About Hannah…
Hannah Bishton is a contemporary artist whose practice explores material storytelling through found objects, folklore, and symbolic meaning. Working with ceramics, textiles, domestic items, and objects linked to ritual and tradition, she creates sculptural and multi-material works that examine how people understand identity, memory and belonging through the material world.
Her research led process draws from art history, allegory, hermeneutics and cultural symbolism, weaving theoretical inquiry with hands-on experimentation. Growing up in a rural village has shaped her sensitivity to nature, storytelling and the emotional resonance of objects – elements that continually inform her work.
Humour has been central both in her work and in her life, helping her cope with loss, grief and mental health challenges, while shaping a practice that engages audiences with openness and reflection.
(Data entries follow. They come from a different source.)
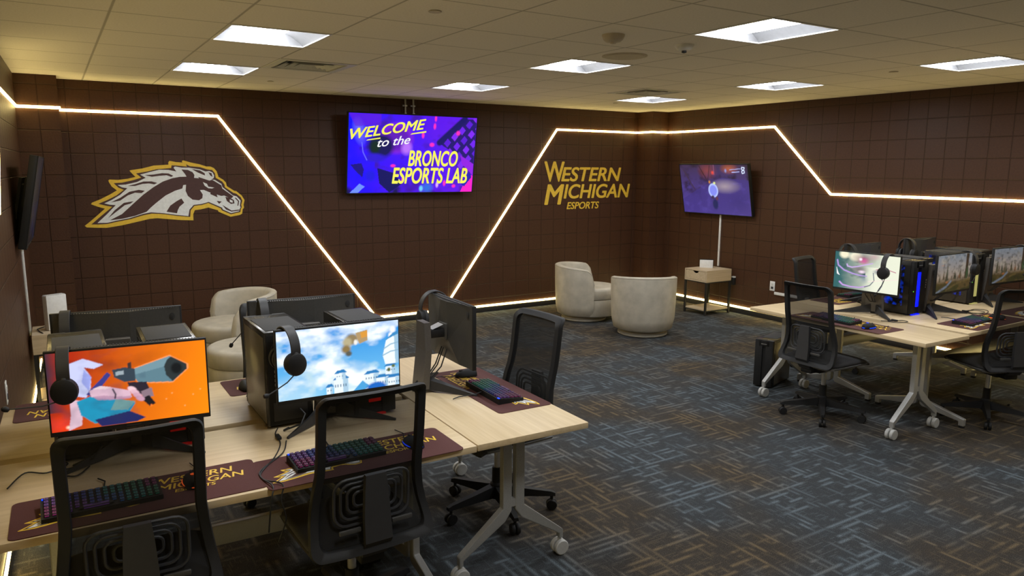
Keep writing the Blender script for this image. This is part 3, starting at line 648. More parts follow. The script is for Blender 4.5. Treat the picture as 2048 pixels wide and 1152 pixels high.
# ---------------------------------------------------------------- emblem and lettering
LOGO = {
'gold': [
 [(-0.772,-0.273),(-0.716,-0.227),(-0.651,-0.169),(-0.586,-0.109),(-0.645,-0.089),(-0.703,-0.063),(-0.694,-0.048),(-0.616,-0.015),(-0.532,0.03),(-0.468,0.07),(-0.51,0.107),(-0.531,0.148),(-0.536,0.168),(-0.525,0.177),(-0.448,0.173),(-0.365,0.184),(-0.293,0.202),(-0.324,0.239),(-0.343,0.265),(-0.326,0.27),(-0.224,0.287),(-0.12,0.316),(0.018,0.326),(0.018,0.348),(0.029,0.364),(0.047,0.362),(0.09,0.353),(0.152,0.349),(0.148,0.365),(0.162,0.371),(0.232,0.35),(0.321,0.331),(0.383,0.31),(0.42,0.31),(0.456,0.294),(0.482,0.26),(0.498,0.201),(0.543,0.172),(0.569,0.142),(0.577,0.103),(0.65,0.053),(0.669,0.051),(0.724,0.002),(0.751,-0.048),(0.738,-0.098),(0.742,-0.128),(0.726,-0.148),(0.719,-0.193),(0.694,-0.207),(0.597,-0.224),(0.477,-0.166),(0.473,-0.151),(0.377,-0.12),(0.303,-0.137),(0.243,-0.144),(0.225,-0.184),(0.223,-0.25),(0.106,-0.244),(-0.017,-0.23),(-0.121,-0.217),(-0.19,-0.222),(-0.328,-0.253),(-0.447,-0.279),(-0.58,-0.299),(-0.677,-0.295),(-0.756,-0.289)],
],
'brown': [
 [(-0.714,-0.261),(-0.628,-0.184),(-0.52,-0.092),(-0.572,-0.081),(-0.639,-0.06),(-0.56,-0.025),(-0.475,0.02),(-0.406,0.074),(-0.453,0.097),(-0.491,0.141),(-0.417,0.146),(-0.316,0.17),(-0.241,0.195),(-0.286,0.237),(-0.184,0.256),(-0.097,0.279),(0.042,0.292),(0.048,0.32),(0.105,0.317),(0.193,0.307),(0.186,0.33),(0.221,0.312),(0.319,0.303),(0.391,0.279),(0.437,0.274),(0.463,0.24),(0.469,0.192),(0.532,0.152),(0.554,0.118),(0.555,0.093),(0.639,0.031),(0.668,0.023),(0.713,-0.017),(0.727,-0.053),(0.714,-0.097),(0.718,-0.122),(0.705,-0.147),(0.701,-0.175),(0.603,-0.197),(0.511,-0.152),(0.503,-0.132),(0.38,-0.071),(0.315,-0.091),(0.241,-0.099),(0.202,-0.145),(0.194,-0.214),(0.065,-0.199),(-0.066,-0.176),(-0.169,-0.169),(-0.239,-0.181),(-0.368,-0.219),(-0.494,-0.243),(-0.577,-0.261),(-0.658,-0.263)],
],
'white': [
 [(-0.661,-0.249),(-0.57,-0.162),(-0.489,-0.076),(-0.539,-0.071),(-0.587,-0.057),(-0.519,-0.023),(-0.442,0.026),(-0.374,0.09),(-0.42,0.099),(-0.458,0.122),(-0.385,0.127),(-0.284,0.151),(-0.201,0.193),(-0.249,0.225),(-0.167,0.249),(-0.072,0.274),(0.015,0.273),(0.088,0.257),(0.064,0.296),(0.078,0.308),(0.139,0.297),(0.211,0.297),(0.318,0.279),(0.371,0.258),(0.408,0.263),(0.44,0.248),(0.454,0.216),(0.449,0.19),(0.426,0.174),(0.459,0.17),(0.522,0.128),(0.531,0.094),(0.633,0.004),(0.671,-0.007),(0.71,-0.052),(0.699,-0.107),(0.706,-0.125),(0.693,-0.147),(0.688,-0.167),(0.604,-0.185),(0.521,-0.143),(0.517,-0.125),(0.385,-0.061),(0.311,-0.081),(0.235,-0.089),(0.191,-0.137),(0.176,-0.204),(0.065,-0.189),(-0.065,-0.167),(-0.177,-0.156),(-0.246,-0.169),(-0.376,-0.21),(-0.493,-0.231),(-0.576,-0.25)],
],
'brown2': [
 [(-0.55,-0.225),(-0.439,-0.166),(-0.332,-0.066),(-0.233,0.025),(-0.135,0.099),(-0.045,0.155),(0.045,0.188),(0.116,0.202),(0.183,0.204),(0.171,0.23),(0.138,0.278),(0.2,0.273),(0.244,0.25),(0.26,0.221),(0.254,0.192),(0.303,0.187),(0.295,0.202),(0.403,0.163),(0.431,0.172),(0.521,0.113),(0.528,0.079),(0.637,-0.006),(0.617,-0.026),(0.571,-0.01),(0.543,0.005),(0.515,0),(0.469,0.016),(0.476,-0.014),(0.404,0.022),(0.409,0.036),(0.342,0.066),(0.305,0.065),(0.33,0.018),(0.323,-0.021),(0.29,-0.042),(0.227,-0.034),(0.184,0.005),(0.165,0.058),(0.173,0.121),(0.146,0.118),(0.135,0.083),(0.063,0.06),(-0.028,0.013),(-0.11,-0.052),(-0.174,-0.107),(-0.215,-0.149),(-0.324,-0.188),(-0.443,-0.214)],
 [(-0.03,-0.153),(0.009,-0.092),(0.074,-0.046),(0.12,-0.02),(0.144,-0.064),(0.097,-0.104),(0.077,-0.142),(0.068,-0.172)],
 [(-0.208,0.221),(-0.126,0.226),(-0.048,0.24),(0.013,0.237),(0.057,0.213),(0.037,0.202),(-0.006,0.219),(-0.076,0.213),(-0.145,0.204)],
 [(-0.37,0.112),(-0.302,0.13),(-0.225,0.156),(-0.148,0.157),(-0.098,0.141),(-0.128,0.127),(-0.175,0.137),(-0.235,0.132),(-0.303,0.112)],
 [(-0.529,-0.048),(-0.444,-0.004),(-0.357,0.055),(-0.272,0.073),(-0.218,0.063),(-0.249,0.04),(-0.308,0.045),(-0.376,0.018),(-0.446,-0.032)],
 [(-0.565,-0.204),(-0.502,-0.127),(-0.415,-0.055),(-0.326,-0.04),(-0.357,-0.064),(-0.408,-0.078),(-0.487,-0.141)],
 [(0.237,0.283),(0.317,0.269),(0.361,0.24),(0.364,0.216),(0.298,0.245)],
 [(0.398,0.25),(0.43,0.24),(0.437,0.201),(0.415,0.216)],
 [(0.554,-0.01),(0.599,-0.018),(0.64,-0.046),(0.645,-0.081),(0.609,-0.087),(0.568,-0.055)],
 [(0.465,-0.051),(0.516,-0.059),(0.487,-0.083)],
 [(0.519,-0.095),(0.564,-0.126),(0.61,-0.157),(0.689,-0.149),(0.689,-0.16),(0.61,-0.169),(0.554,-0.144)],
 [(0.661,-0.019),(0.694,-0.057),(0.682,-0.109),(0.673,-0.106),(0.682,-0.06),(0.651,-0.024)],
],
'white2': [
 [(0.338,0.148),(0.378,0.129),(0.39,0.1),(0.449,0.089),(0.426,0.08),(0.389,0.083),(0.354,0.11)],
 [(0.596,-0.037),(0.627,-0.052),(0.626,-0.074),(0.598,-0.065)],
],
}

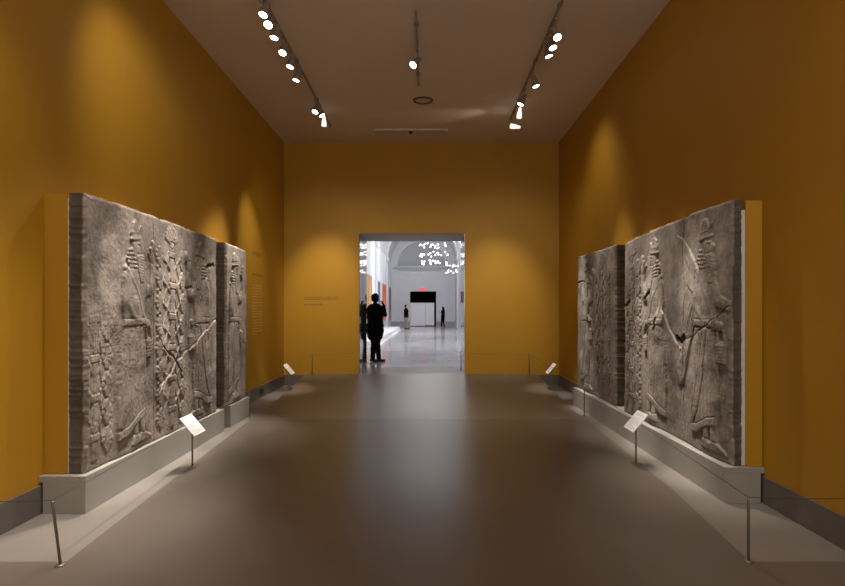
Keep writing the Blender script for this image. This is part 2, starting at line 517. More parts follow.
# ------------------------------------------------------------------ carved slabs: height fields drawn with strokes and shapes
def vnoise(nu, nv, cell, seed):
    r = np.random.RandomState(seed)
    gu, gv = int(nu / cell) + 3, int(nv / cell) + 3
    g = r.rand(gv, gu)
    yy = np.arange(nv) / cell; xx = np.arange(nu) / cell
    y0 = yy.astype(int); x0 = xx.astype(int)
    fy = yy - y0; fx = xx - x0
    fy = fy * fy * (3 - 2 * fy); fx = fx * fx * (3 - 2 * fx)
    a = g[np.ix_(y0, x0)]; b = g[np.ix_(y0, x0 + 1)]; c = g[np.ix_(y0 + 1, x0)]; d = g[np.ix_(y0 + 1, x0 + 1)]
    return ((a * (1 - fx) + b * fx) * (1 - fy)[:, None] + (c * (1 - fx) + d * fx) * fy[:, None]) - 0.5

class Carve:
    def __init__(s, W, H, step, seed):
        s.W, s.H = W, H
        s.nu, s.nv = int(W / step) + 1, int(H / step) + 1
        s.U, s.V = np.meshgrid(np.linspace(0, W, s.nu), np.linspace(0, H, s.nv))
        s.h = np.zeros_like(s.U)
        s.inc = np.zeros_like(s.U)
        s.tone = np.ones_like(s.U)
        s.seed = seed
        s.du, s.dv = W / (s.nu - 1), H / (s.nv - 1)
        s.ox, s.fl = 0.0, 1
    # local frame: figure units -> slab
    def place(s, ox, fl=1): s.ox, s.fl = ox, fl
    def P(s, p): return (s.ox + s.fl * p[0] * s.H, p[1] * s.H)
    def win(s, pts, pad):
        us = [p[0] for p in pts]; vs = [p[1] for p in pts]
        a = max(0, int((min(us) - pad) / s.du)); b = min(s.nu, int((max(us) + pad) / s.du) + 2)
        c = max(0, int((min(vs) - pad) / s.dv)); d = min(s.nv, int((max(vs) + pad) / s.dv) + 2)
        if a >= b or c >= d: return None
        return (slice(c, d), slice(a, b))
    def segd(s, w, p, q):
        U, V = s.U[w], s.V[w]
        dx, dy = q[0] - p[0], q[1] - p[1]
        L = dx * dx + dy * dy + 1e-9
        t = np.clip(((U - p[0]) * dx + (V - p[1]) * dy) / L, 0, 1)
        return np.hypot(U - p[0] - t * dx, V - p[1] - t * dy), t
    def polymask(s, pts):
        P = [s.P(p) for p in pts]
        w = s.win(P, 0.03)
        if w is None: return None, None, None
        U, V = s.U[w], s.V[w]
        ins = np.zeros(U.shape, bool); d = np.full(U.shape, 9.0)
        for i in range(len(P)):
            a, b = P[i], P[(i + 1) % len(P)]
            c = ((a[1] > V) != (b[1] > V))
            with np.errstate(divide='ignore', invalid='ignore'):
                xx = (b[0] - a[0]) * (V - a[1]) / ((b[1] - a[1]) or 1e-9) + a[0]
            ins ^= c & (U < xx)
            dd, _ = s.segd(w, a, b); d = np.minimum(d, dd)
        return w, ins, d
    def poly(s, pts, lvl, bev=0.02, rip=None):
        w, ins, d = s.polymask(pts)
        if w is None: return
        t = np.clip(d / bev, 0, 1) ** 0.5
        hh = lvl * (0.62 + 0.38 * t)
        if rip:
            (ax, ay), per, amp = rip
            L = math.hypot(ax, ay)
            ph = ((s.U[w] * s.fl) * ax + s.V[w] * ay) / L / per
            hh = hh + amp * (np.abs(np.sin(PI * ph)) - 0.6)
        s.h[w] = np.where(ins, np.maximum(hh, s.h[w] * 0.35 + lvl * 0.3), s.h[w])
        s.inc[w] = np.where(~ins & (d < .009), np.maximum(s.inc[w], .0085 * (1 - d / .009)), s.inc[w] * np.where(ins, .3, 1))
    def stroke(s, pts, r0, lvl, r1=None):
        r1 = r0 if r1 is None else r1
        P = [s.P(p) for p in pts]
        n = len(P) - 1
        for i in range(n):
            w = s.win(P[i:i + 2], (max(r0, r1)) * s.H + 0.02)
            if w is None: continue
            d, t = s.segd(w, P[i], P[i + 1])
            r = (r0 + (r1 - r0) * (i + t) / n) * s.H
            k = np.clip(1 - d / r, 0, 1)
            hh = lvl * np.where(d < r, 0.55 + 0.45 * np.sqrt(k), 0)
            s.h[w] = np.maximum(s.h[w], hh)
    def ell(s, c, r, lvl, ang=0, rip=None):
        n = 22
        pts = []
        for k in range(n):
            a = 2 * PI * k / n
            x, y = r[0] * math.cos(a), r[1] * math.sin(a)
            pts.append((c[0] + x * math.cos(ang) - y * math.sin(ang), c[1] + x * math.sin(ang) + y * math.cos(ang)))
        s.poly(pts, lvl, bev=min(r) * s.H, rip=rip)
    def cut(s, pts, r, dep, absolute=False, tone=None):
        P = pts if absolute else [s.P(p) for p in pts]
        rr = r if absolute else r * s.H
        for i in range(len(P) - 1):
            w = s.win(P[i:i + 2], rr + 0.01)
            if w is None: continue
            d, _ = s.segd(w, P[i], P[i + 1])
            k = np.clip(1 - d / rr, 0, 1)
            s.inc[w] = np.maximum(s.inc[w], dep * k)
            if tone is not None:
                s.tone[w] = np.where(d < rr, tone, s.tone[w])
    # ---- motifs
    def curls(s, c, r, lvl, pitch=0.017):
        v = c[1] - r[1]
        j = 0
        while v < c[1] + r[1]:
            u = c[0] - r[0] + (pitch / 2 if j % 2 else 0)
            while u < c[0] + r[0]:
                if ((u - c[0]) / r[0]) ** 2 + ((v - c[1]) / r[1]) ** 2 < 1:
                    s.ell((u, v), (pitch * 0.46, pitch * 0.46), lvl)
                u += pitch
            v += pitch; j += 1
    def palmette(s, c, ang, size, n=7, lvl=0.028):
        for k in range(n):
            a = ang + (k - (n - 1) / 2) * (2.0 / (n - 1))
            L = size * (1.0 - 0.25 * abs(k - (n - 1) / 2) / ((n - 1) / 2))
            q0 = (c[0] + 0.2 * size * math.cos(a), c[1] + 0.2 * size * math.sin(a))
            q1 = (c[0] + L * math.cos(a), c[1] + L * math.sin(a))
            s.stroke([q0, q1], 0.006, lvl, 0.0105)
        s.ell(c, (size * 0.24, size * 0.2), lvl)
    def tree(s, ox, half=0.155, lvl=0.028):
        s.place(ox)
        s.poly([(-.022, .03), (.022, .03), (.022, .90), (-.022, .90)], lvl, rip=((1, 0), 0.033, 0.006))
        for v in np.arange(.10, .9, .145):
            s.poly([(-.034, v), (.034, v), (.034, v + .03), (-.034, v + .03)], lvl * 1.25, bev=0.012, rip=((0, 1), 0.022, 0.006))
        s.palmette((0, .885), PI / 2, 0.085, 9, lvl)
        nodes = list(np.arange(.09, .9, .105))
        for sg in (-1, 1):
            for i, v in enumerate(nodes):
                s.palmette((sg * (half - .045), v), 0 if sg > 0 else PI, 0.062, 7, lvl)
                if i + 1 < len(nodes):
                    a = (sg * (half - .05), v); b = (sg * (half - .05), nodes[i + 1])
                    m = (sg * (half + .01), (v + nodes[i + 1]) / 2)
                    s.stroke([a, (a[0] * .8 + m[0] * .2, a[1] * .6 + m[1] * .4), m, (b[0] * .8 + m[0] * .2, b[1] * .6 + m[1] * .4), b], 0.006, lvl * .8)
                    s.stroke([(sg * .02, v + .05), (sg * (half - .05), nodes[i + 1])], 0.007, lvl * .8)
                    s.stroke([(sg * .02, nodes[i + 1] + .03), (sg * (half - .05), v)], 0.007, lvl * .8)
    def genie(s, ox, fl, wings=True, beard=True, lvl=0.034, arm='up'):
        s.place(ox, fl)
        if wings:
            s.poly([(-.04, .735), (-.10, .80), (-.20, .895), (-.285, .93), (-.30, .87), (-.235, .76), (-.14, .67), (-.06, .64)], lvl * .75, rip=((.75, .65), 0.036, 0.008))
            s.poly([(-.05, .68), (-.15, .62), (-.245, .48), (-.30, .33), (-.275, .24), (-.225, .25), (-.16, .40), (-.07, .57)], lvl * .75, rip=((.85, -.5), 0.036, 0.008))
            s.stroke([(-.06, .69), (-.17, .80), (-.29, .89)], .011, lvl)
            s.stroke([(-.06, .66), (-.17, .52), (-.26, .33)], .011, lvl)
        # robe
        s.poly([(-.088, .515), (.085, .515), (.105, .40), (.115, .24), (.105, .13), (.03, .115), (-.06, .075), (-.125, .065), (-.128, .22), (-.11, .40)], lvl, rip=((1, .12), 0.075, 0.004))
        s.poly([(.0, .515), (.035, .515), (.0, .34), (-.06, .16), (-.10, .10), (-.125, .12), (-.06, .30)], lvl * 1.25, bev=0.015, rip=((.3, 1), 0.018, 0.007))   # fringe
        s.poly([(-.125, .065), (-.06, .075), (.03, .115), (.105, .13), (.103, .165), (.03, .15), (-.06, .112), (-.127, .10)], lvl * 1.2, bev=0.01, rip=((1, 0), 0.016, 0.008))
        # legs and feet
        s.stroke([(.015, .13), (.02, .055)], .028, lvl, .018)
        s.stroke([(.075, .14), (.085, .055)], .028, lvl, .018)
        s.poly([(-.02, .025), (.10, .025), (.085, .045), (.035, .065), (-.01, .065)], lvl, bev=0.012)
        s.poly([(.055, .025), (.175, .025), (.16, .042), (.11, .062), (.06, .065)], lvl, bev=0.012)
        # torso
        s.poly([(-.088, .735), (-.03, .765), (.05, .765), (.095, .735), (.10, .63), (.085, .515), (-.088, .515), (-.105, .63)], lvl * 1.05)
        s.stroke([(-.07, .75), (.03, .64), (.085, .53)], .014, lvl * 1.3)
        s.poly([(-.092, .515), (.09, .515), (.09, .545), (-.092, .545)], lvl * 1.3, bev=0.012)
        # head
        s.ell((-.012, .795), (.048, .045), lvl * 1.1); s.curls((-.018, .79), (.046, .048), lvl * 1.45)
        s.ell((.03, .845), (.044, .052), lvl * 1.1)
        s.poly([(.06, .865), (.092, .838), (.082, .83), (.08, .812), (.055, .80)], lvl * 1.0, bev=0.012)
        s.ell((.05, .857), (.014, .007), lvl * 1.45)
        s.poly([(-.028, .862), (.065, .872), (.055, .915), (.03, .948), (.008, .958), (-.015, .94), (-.03, .90)], lvl * 1.25, bev=0.03)
        s.stroke([(-.03, .872), (.066, .882)], .008, lvl * 1.5)
        s.stroke([(-.02, .90), (.04, .905), (.064, .93)], .006, lvl * 1.55)
        if beard:
            s.poly([(.012, .81), (.08, .815), (.09, .76), (.082, .695), (.04, .69), (.022, .74)], lvl * 1.35, bev=0.014, rip=((0.15, 1), 0.026, 0.008))
        # arms
        if arm == 'up':
            s.stroke([(.06, .72), (.10, .66), (.155, .665)], .030, lvl * 1.3, .024)
            s.stroke([(.155, .665), (.175, .74), (.172, .785)], .024, lvl * 1.35, .017)
            s.ell((.172, .805), (.019, .025), lvl * 1.4)
            for k in range(4):
                s.stroke([(.160 + .009 * k, .82), (.158 + .012 * k, .855 - .004 * abs(k - 1.5))], .0045, lvl * 1.4)
            s.stroke([(.158, .80), (.140, .825)], .0055, lvl * 1.4)
            s.ell((.19, .855), (.020, .032), lvl * 1.2, 0.3)
        else:
            s.stroke([(.06, .72), (.11, .62), (.19, .60)], .030, lvl * 1.3, .02)
            s.ell((.205, .602), (.024, .018), lvl * 1.4)
            s.stroke([(.205, .56), (.21, .78)], .010, lvl * 1.2)
        s.stroke([(-.065, .71), (-.075, .61), (-.01, .545)], .031, lvl * 1.4, .024)
        s.stroke([(-.01, .545), (.10, .525)], .023, lvl * 1.4, .017)
        for v in (.0, .012):
            s.stroke([(.075 + v, .508), (.081 + v, .55)], .005, lvl * 1.7)
        s.ell((.122, .52), (.024, .020), lvl * 1.45)
        s.stroke([(.105, .50), (.112, .455), (.16, .455), (.148, .505)], .0055, lvl * 1.1)
        s.poly([(.098, .455), (.172, .455), (.164, .375), (.106, .375)], lvl * 1.15, bev=0.014, rip=((0, 1), 0.03, 0.005))
    def cuneiform(s, v0, v1, dens, seed, lo=0.0, hi=None):
        r = random.Random(seed)
        hi = s.W if hi is None else hi
        rows = max(2, int((v1 - v0) * s.H / 0.05))
        for j in range(rows):
            v = (v0 + (v1 - v0) * (j + .5) / rows) * s.H
            u = lo + 0.03
            while u < hi - 0.03:
                k = r.random()
                if k < .45: p = [(u, v + .014), (u, v - .016)]
                elif k < .8: p = [(u, v), (u + .03, v)]
                else: p = [(u, v), (u + .018, v + .014)]
                s.cut(p, 0.006, 0.006 * dens, absolute=True)
                u += r.uniform(.022, .045)
            s.cut([(lo + 0.03, v - .025), (hi - .03, v - .025)], 0.004, 0.003 * dens, absolute=True)
    def crack(s, pts, r, dep, seed, tone=0.55, edge=None):
        rr = random.Random(seed)
        out = [pts[0]]
        for a, b in zip(pts, pts[1:]):
            n = max(2, int(math.hypot(b[0] - a[0], b[1] - a[1]) / 0.045))
            for k in range(1, n + 1):
                t = k / n
                j = 0.012 if k < n else 0
                out.append((a[0] + (b[0] - a[0]) * t + rr.uniform(-j, j), a[1] + (b[1] - a[1]) * t + rr.uniform(-j, j)))
        if edge: s.cut([(p[0] + .010, p[1] + .016) for p in out], r * 1.2, 0.004, True, edge)
        s.cut(out, r, dep, True, tone)
    def finish(s, rough=1.0):
        h = s.h.copy()
        for _ in range(1):
            p = np.pad(h, 1, mode='edge')
            h = (p[:-2, 1:-1] + p[2:, 1:-1] + p[1:-1, :-2] + p[1:-1, 2:] + 2 * h) / 6
        wear = np.clip(0.86 + 0.9 * vnoise(s.nu, s.nv, 34, s.seed + 5), 0.30, 1.0)
        h = h * wear * 0.66
        h += (0.034 * vnoise(s.nu, 2, 52, s.seed + 20)[0])[None, :] + 0.018 * vnoise(s.nu, s.nv, 70, s.seed + 1) * rough + 0.006 * vnoise(s.nu, s.nv, 16, s.seed + 2) * rough + 0.0022 * vnoise(s.nu, s.nv, 4, s.seed + 3) * rough
        pits = vnoise(s.nu, s.nv, 5, s.seed + 8)
        h -= np.clip(pits - 0.42, 0, 1) * 0.06
        s.tone *= 1.0 + 0.40 * vnoise(s.nu, s.nv, 22, s.seed + 6) + 0.30 * vnoise(s.nu, s.nv, 8, s.seed + 9) + 0.34 * vnoise(s.nu, s.nv, 3.2, s.seed + 7)
        return h - s.inc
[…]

She uses it as a tool for audience engagement, opening conversations around complex or sensitive subjects to make them accessible to a wider audience. These personal experiences have made her especially attuned to the stories, memory and emotional resonance embedded in objects, a sensibility that informs the materials, forms and symbolism in her work. Through reimagined folkloric motifs and contemporary reinterpretations of tradition, she invites viewers to reflect on their own rituals, histories and the quiet narratives embedded in everyday materials.
Her work has explored themes ranging from motherhood taboo to community and cultural memory, always returning to the central question of how objects shape human experience.